§ EXERCISE DESCRIPTION
Copy each line in the data that includes the word "picture".

--- BEGIN ---

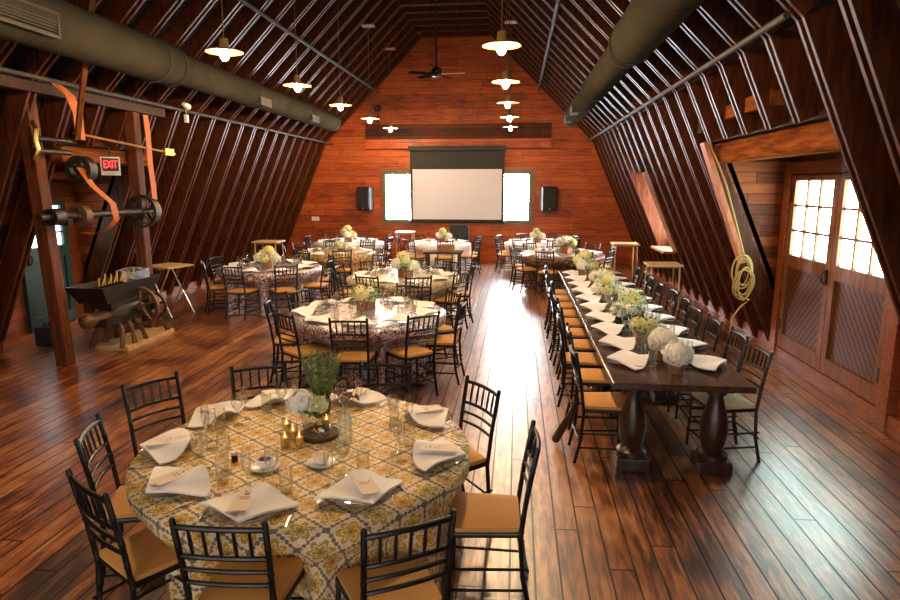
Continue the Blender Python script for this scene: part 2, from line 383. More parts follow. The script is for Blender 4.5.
def lower_skin(name, s, holes):
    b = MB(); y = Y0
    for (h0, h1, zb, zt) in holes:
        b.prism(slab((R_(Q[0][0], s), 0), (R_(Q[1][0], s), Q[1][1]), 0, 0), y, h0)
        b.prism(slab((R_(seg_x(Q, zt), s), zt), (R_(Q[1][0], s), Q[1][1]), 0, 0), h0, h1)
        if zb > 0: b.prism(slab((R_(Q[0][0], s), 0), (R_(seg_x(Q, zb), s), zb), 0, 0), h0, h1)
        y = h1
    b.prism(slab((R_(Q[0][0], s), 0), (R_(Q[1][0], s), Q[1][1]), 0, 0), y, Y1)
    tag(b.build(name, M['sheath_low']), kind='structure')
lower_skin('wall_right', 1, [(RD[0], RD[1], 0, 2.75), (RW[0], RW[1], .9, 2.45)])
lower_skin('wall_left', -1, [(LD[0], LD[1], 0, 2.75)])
def dormer(s, y0, y1, zb, zt, xw, tagname, wallmat, side='cheek'):
    xi0, xi1 = seg_x(P, zb), seg_x(P, zt)
    for y, yy in ((y0 - .05, y0), (y1, y1 + .05)):
        xo = max(xw + .02, seg_x(P, zb) + .02)
        tag(MB().prism([(R_(xi0 + .03, s), zb), (R_(xo, s), zb), (R_(xo, s), zt), (R_(xi1 + .03, s), zt)], y, yy).build('wall_dormer_side', M[side]), kind='structure')
    tag(MB().box((R_((xi1 + xw) / 2 + .13, s), (y0 + y1) / 2, zt + .03), (xw - xi1 - .04, y1 - y0 + .1, .06)).build('ceiling_dormer', M['sheath_low']), kind='structure')
    tag(MB().box((R_(xw + .03, s), (y0 + y1) / 2, (zb + zt) / 2), (.06, y1 - y0 + .1, zt - zb)).build('wall_dormer_' + tagname, wallmat), kind='structure')
    if zb > 0:
        tag(MB().box((R_((xi0 + xw) / 2, s), (y0 + y1) / 2, zb - .03), (abs(xw - xi0) + .3, y1 - y0, .05)).build('trim_sill', M['pale']), kind='structure')
XD = 5.25
dormer(1, RD[0], RD[1], 0, 2.75, XD, 'right', M['sidewall'])
dormer(1, RW[0], RW[1], .9, 2.45, XD, 'far_right', M['cheek'], 'pinkish')
dormer(-1, LD[0], LD[1], 0, 2.75, XD, 'left', M['sidewall'])

# frames (ribs): double boards at 0.61 m
def board2(b, a, c, depth, y):
    (x0, z0), (x1, z1) = a, c
    d = Vector((x1 - x0, z1 - z0)).normalized(); n = Vector((d.y, -d.x))
    mid = Vector(((x0 + x1) / 2 - CX, (z0 + z1) / 2 - 2.0))
    if n.dot(mid) < 0: n = -n
    q = [(x0, z0), (x1, z1), (x1 + n.x * depth, z1 + n.y * depth), (x0 + n.x * depth, z0 + n.y * depth)]
    for o in (-.05, .05): b.prism(q, y + o - .019, y + o + .019)
    q2 = [(x0 + n.x * .05, z0 + n.y * .05), (x1 + n.x * .05, z1 + n.y * .05), (x1 + n.x * depth, z1 + n.y * depth), (x0 + n.x * depth, z0 + n.y * depth)]
    b.prism(q2, y - .03, y + .03)
k = 0
for i in range(-13, 22):
    y = 5.1 + .61 * i
    if y > Y1 - .1: continue
    k += 1; b = MB()
    for s in (-1, 1):
        D = RD if s > 0 else LD
        lo = [(R_(5.24, s), .01), (R_(3.75, s), 3.4)]
        if D[0] - .03 < y < D[1] - .05 and not abs(y - D[0]) < .05: lo[0] = (R_(seg_x(P, 2.72), s), 2.72)
        if s > 0 and RW[0] - .03 < y < RW[1] - .05:
            board2(b, (R_(5.24, s), .01), (R_(seg_x(P, .85), s), .85), .24, y); lo[0] = (R_(seg_x(P, 2.45), s), 2.45)
        board2(b, lo[0], lo[1], .24, y)
        board2(b, (R_(3.75, s), 3.4), (R_(.95, s), 6.2), .20, y)
    board2(b, (R_(.97, -1), 6.2), (R_(.97, 1), 6.2), .2, y)
    tag(b.build('trim_%d' % k, M['rib']), kind='structure')
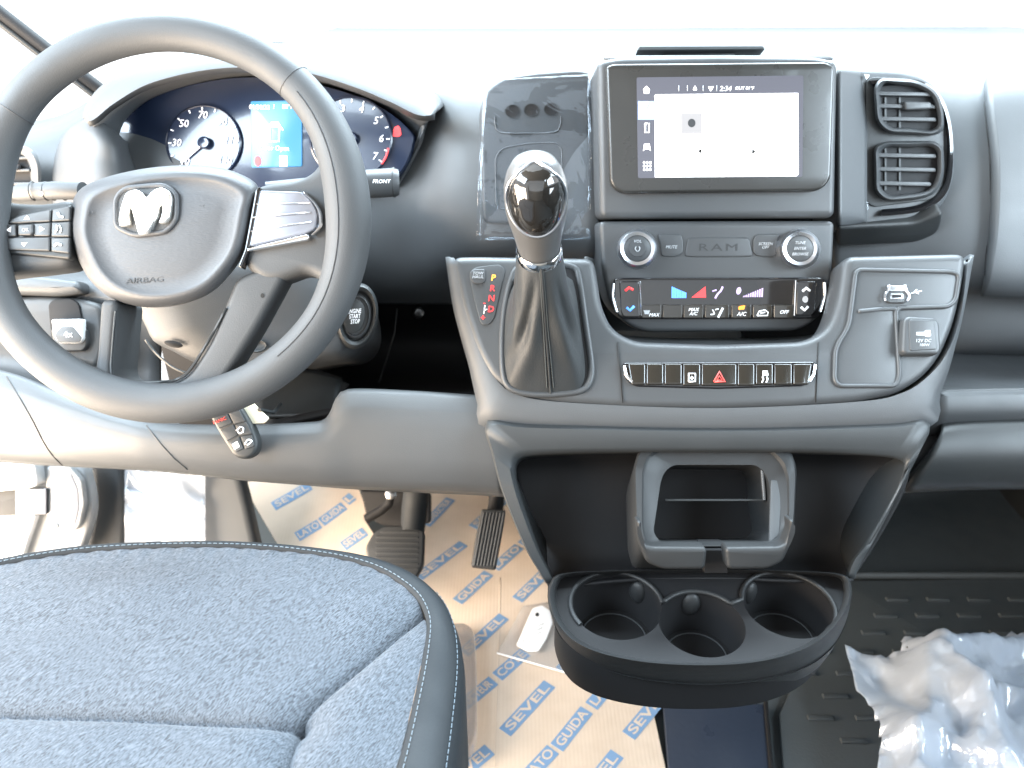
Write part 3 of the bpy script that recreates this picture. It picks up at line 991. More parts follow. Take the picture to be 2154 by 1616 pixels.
# climate strip
cs = prism('climate_strip', [(1290, 585), (1737, 584), (1734, 650), (1722, 671), (1306, 672), (1294, 655)], SP, 0.004, 0.008, 'gloss', CL, r=[14, 14, 14, 16, 16, 14], bevel=0.002)
for pts in ([(1291, 596), (1289, 625), (1297, 656)], [(1735, 594), (1735, 625), (1727, 656)]):
    q = spline([Vector(p) for p in pts], 6)
    tube('chrome_edge', [SP.pt(v.x, v.y, 0.0045) for v in q], 0.0016, 'chrome', cs, 8)
for x0, x1, nm in ((1350, 1391, 'seat_max'), (1394, 1435, 'blank'), (1438, 1479, 'max_ac'), (1483, 1534, 'air_flow'), (1539, 1580, 'ac'), (1584, 1625, 'recirc'), (1628, 1670, 'off')):
    k = prism('climate_key', [(x0, 641), (x1, 641), (x1, 670), (x0, 670)], SP, 0.0062, 0.003, 'gloss_tan_reflection', cs, r=3, bevel=0.001)
    cx = (x0 + x1) / 2
    if nm == 'seat_max':
        text('MAX', SP, cx + 5, 663, 7, 'white', k, 0.0066, shear=0.25)
        prism('defrost_icon', [(cx - 17, 653), (cx - 3, 653), (cx - 6, 661), (cx - 14, 661)], SP, 0.0066, 0.0003, 'grey_print', k, bevel=0)
    elif nm == 'max_ac':
        text('MAX\nA/C', SP, cx, 656, 7, 'white', k, 0.0066, shear=0.25)
    elif nm == 'air_flow':
        ribbon('seat_icon', [(cx + 2, 668), (cx + 6, 660), (cx + 12, 648)], SP, 0.0066, 4, 'white', k)
        ribbon('air_icon', [(cx - 14, 662), (cx - 6, 660), (cx - 10, 652)], SP, 0.0066, 2, 'white', k)
        ribbon('air_icon', [(cx - 4, 652), (cx + 3, 650)], SP, 0.0066, 2, 'white', k, sp=False)
    elif nm == 'ac':
        text('A/C', SP, cx, 661, 8, 'white', k, 0.0066, shear=0.25)
        prism('lamp', [(cx - 6, 645), (cx + 8, 642), (cx + 6, 651), (cx - 6, 652)], SP, 0.0066, 0.0003, 'orange', k, r=2, bevel=0)
    elif nm == 'recirc':
        ribbon('car_icon', [(cx - 12, 664), (cx - 8, 655), (cx + 4, 652), (cx + 11, 657), (cx + 10, 664), (cx - 12, 664)], SP, 0.0066, 2, 'white', k, sp=False)
        ribbon('air_icon', [(cx - 5, 659), (cx + 5, 657)], SP, 0.0066, 2, 'white', k, sp=False)
    elif nm == 'off':
        text('OFF', SP, cx, 657, 7.5, 'white', k, 0.0066, shear=0.25)
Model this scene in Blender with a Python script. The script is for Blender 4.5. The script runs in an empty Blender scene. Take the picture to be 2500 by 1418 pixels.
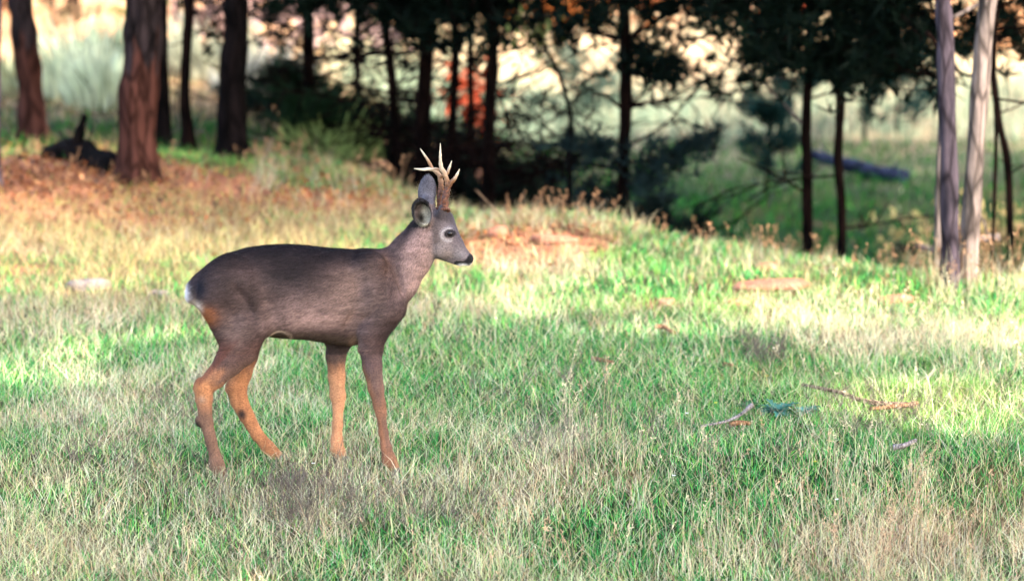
import bpy, math, time
import numpy as np
from mathutils import Vector

# ------------------------------------------------------------------ camera, world, sun, exposure
scene = bpy.context.scene
CAM_H, PITCH, FPX = 2.7, math.radians(8.6), 10361.0      # photograph is 2500 x 1418
cam_d = bpy.data.cameras.new('camera')
cam = bpy.data.objects.new('camera', cam_d)
scene.collection.objects.link(cam)
cam.location = (0, 0, CAM_H)
cam.rotation_euler = (math.radians(90) - PITCH, 0, 0)
cam_d.sensor_width = 36.0
cam_d.lens = FPX / 2500 * 36.0
cam_d.clip_start, cam_d.clip_end = 0.5, 600
cam_d.dof.use_dof = True
cam_d.dof.focus_distance = 14.2
cam_d.dof.aperture_fstop = 2.7
scene.camera = cam

SUN_EL, SUN_AZ = math.radians(40), math.radians(131)     # azimuth clockwise from +Y
SUN = np.array([math.sin(SUN_AZ) * math.cos(SUN_EL), math.cos(SUN_AZ) * math.cos(SUN_EL), math.sin(SUN_EL)])
world = bpy.data.worlds.new('World')
scene.world = world
world.use_nodes = True
wn = world.node_tree.nodes
sky = wn.new('ShaderNodeTexSky')
sky.sky_type = 'NISHITA'
sky.sun_disc = False
sky.sun_elevation = SUN_EL
sky.sun_rotation = SUN_AZ
sky.dust_density = 3.0
sky.ozone_density = 0.3
bg = wn.get('Background') or wn.new('ShaderNodeBackground')
bg.inputs['Strength'].default_value = 0.15
world.node_tree.links.new(sky.outputs[0], bg.inputs[0])
sun_d = bpy.data.lights.new('sun', 'SUN')
sun_d.energy = 2.2
sun_d.angle = math.radians(0.7)
sun_d.color = (1.0, 0.91, 0.80)
sun = bpy.data.objects.new('sun', sun_d)
scene.collection.objects.link(sun)
sun.rotation_euler = Vector((-SUN[0], -SUN[1], -SUN[2])).to_track_quat('-Z', 'Y').to_euler()
vs = scene.view_settings
vs.view_transform = 'Standard'
vs.look = 'None'
vs.gamma = 1.0
vs.exposure = 3.02
try:
    vs.use_curve_mapping = False
except Exception:
    pass

rng = np.random.default_rng(7)
COL = scene.collection

# ------------------------------------------------------------------ helpers: camera geometry, noise
CP, SP = math.cos(PITCH), math.sin(PITCH)
def ray(px, py):
    a = (px - 1250.0) / FPX
    b = (709.0 - py) / FPX
    return np.array([a, CP + b * SP, -SP + b * CP])
def at(px, py, Y):
    """the point of the vertical plane y = Y that the photograph shows at that pixel"""
    d = ray(px, py)
    return np.array([0, 0, CAM_H]) + d * (Y / d[1])
def to_px(p):
    p = np.asarray(p, float)
    q = p - np.array([0, 0, CAM_H])
    dep = q[..., 1] * CP - q[..., 2] * SP
    return 1250 + FPX * q[..., 0] / dep, 709 - FPX * (q[..., 1] * SP + q[..., 2] * CP) / dep
_tab = np.random.default_rng(3).random((256, 256))
def vnoise(x, y):
    xi = np.floor(x).astype(int); yi = np.floor(y).astype(int)
    fx = x - xi; fy = y - yi
    fx = fx * fx * (3 - 2 * fx); fy = fy * fy * (3 - 2 * fy)
    a = _tab[xi % 256, yi % 256]; b = _tab[(xi + 1) % 256, yi % 256]
    c = _tab[xi % 256, (yi + 1) % 256]; d = _tab[(xi + 1) % 256, (yi + 1) % 256]
    return (a + (b - a) * fx) * (1 - fy) + (c + (d - c) * fx) * fy
def fbm(x, y, o=4, s=0.0):
    v = 0; a = 1; t = 0
    for k in range(o):
        v = v + a * vnoise(x * 2 ** k + 17.3 * k + s, y * 2 ** k + 9.1 * k + s * 1.7); t += a; a *= 0.5
    return v / t
def sstep(a, b, x):
    t = np.clip((x - a) / (b - a), 0, 1)
    return t * t * (3 - 2 * t)

# ------------------------------------------------------------------ terrain
YCX = [-4.0, -2.4, -1.6, -0.75, -0.5, -0.1, 0.25, 0.6, 1.34, 1.82, 2.4, 5.0]
YCY = [25.0, 24.5, 23.6, 21.4, 20.8, 19.9, 19.7, 19.3, 18.5, 18.0, 18.0, 17.5]
DRX = [-4.0, -2.4, -1.5, -0.6, 0.2, 6.0]
DRY = [0.10, 0.12, 0.22, 0.5, 0.72, 0.75]
def height(x, y):
    x = np.asarray(x, float); y = np.asarray(y, float)
    z = -0.16 * (14.1 - np.minimum(y, 14.1)) * np.ones_like(x)
    z = z + 0.03 * sstep(0, 1, (y - 15) / 4) * 0
    yc = np.interp(x, YCX, YCY); dr = np.interp(x, DRX, DRY)
    z = z - dr * sstep(0.0, 3.4, y - yc)
    z = z + 0.10 * np.exp(-((x - 0.25) / 0.5) ** 2 - ((y - 19.5) / 0.6) ** 2)
    z = z + 0.12 * np.exp(-((x + 2.2) / 0.9) ** 2 - ((y - 21.4) / 1.2) ** 2)
    z = z + 0.05 * (fbm(x * 0.8, y * 0.8, 3, 5.0) - 0.5) * sstep(14.6, 16.5, y)
    z = z + 0.022 * (fbm(x * 4.0, y * 4.0, 3, 2.0) - 0.5)
    z = z + 0.25 * (fbm(x * 0.3, y * 0.3, 2, 8.0) - 0.5) * sstep(26, 32, y)
    z = z + 0.26 * np.maximum(y - 43, 0) * sstep(43, 56, y) * (1 - 0.5 * sstep(80, 160, y))
    return z
def ground_at(px, py):
    """first ground point seen at that pixel"""
    d = ray(px, py)
    Y = np.arange(9, 80, 0.02)
    P = np.array([0, 0, CAM_H])[:, None] + d[:, None] * (Y / d[1])
    hit = P[2] < height(P[0], P[1])
    i = np.argmax(hit) if hit.any() else len(Y) - 1
    return P[0, i], P[1, i]

# ------------------------------------------------------------------ materials
def mat(name):
    m = bpy.data.materials.new(name)
    m.use_nodes = True
    nt = m.node_tree
    nt.nodes.clear()
    out = nt.nodes.new('ShaderNodeOutputMaterial')
    return m, nt, out
def nd(nt, kind, **kw):
    n = nt.nodes.new(kind)
    for k, v in kw.items():
        if k.startswith('_'):
            setattr(n, k[1:], v)
        else:
            n.inputs[k.replace('__', ' ')].default_value = v
    return n
def ramp(nt, fac, stops):
    r = nt.nodes.new('ShaderNodeValToRGB')
    e = r.color_ramp.elements
    while len(e) < len(stops): e.new(0.5)
    for i, (p, c) in enumerate(stops):
        e[i].position = p; e[i].color = (*c, 1)
    nt.links.new(fac, r.inputs[0])
    return r.outputs[0]
def mul(nt, a, b, f=1.0):
    m = nt.nodes.new('ShaderNodeMix'); m.data_type = 'RGBA'; m.blend_type = 'MULTIPLY'
    m.inputs[0].default_value = f
    nt.links.new(a, m.inputs[6])
    if hasattr(b, 'is_output') or hasattr(b, 'links'): nt.links.new(b, m.inputs[7])
    else: m.inputs[7].default_value = (*b, 1)
    return m.outputs[2]
def leafy(name, attr='tint', trans=0.35, gloss=0.06, base=None, rough=0.5):
    m, nt, out = mat(name)
    if base is None:
        c = nt.nodes.new('ShaderNodeAttribute'); c.attribute_name = attr; col = c.outputs['Color']
    else:
        tc = nt.nodes.new('ShaderNodeTexCoord')
        n = nd(nt, 'ShaderNodeTexNoise', Scale=6.0, Detail=3.0); nt.links.new(tc.outputs['Object'], n.inputs['Vector'])
        col = ramp(nt, n.outputs[0], [(0.3, [v * 0.6 for v in base]), (0.7, [v * 1.4 for v in base])])
    d = nt.nodes.new('ShaderNodeBsdfDiffuse'); t = nt.nodes.new('ShaderNodeBsdfTranslucent')
    g = nd(nt, 'ShaderNodeBsdfGlossy', Roughness=rough)
    nt.links.new(col, d.inputs[0]); nt.links.new(col, t.inputs[0])
    a = nt.nodes.new('ShaderNodeMixShader'); a.inputs[0].default_value = trans
    b = nt.nodes.new('ShaderNodeMixShader'); b.inputs[0].default_value = gloss
    nt.links.new(d.outputs[0], a.inputs[1]); nt.links.new(t.outputs[0], a.inputs[2])
    nt.links.new(a.outputs[0], b.inputs[1]); nt.links.new(g.outputs[0], b.inputs[2])
    nt.links.new(b.outputs[0], out.inputs[0])
    return m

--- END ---

§ RESULT
Write part 3 of the bpy script that recreates this picture. It picks up at line 991. More parts follow. Take the picture to be 2154 by 1616 pixels.
Model this scene in Blender with a Python script. The script is for Blender 4.5. The script runs in an empty Blender scene. Take the picture to be 2500 by 1418 pixels.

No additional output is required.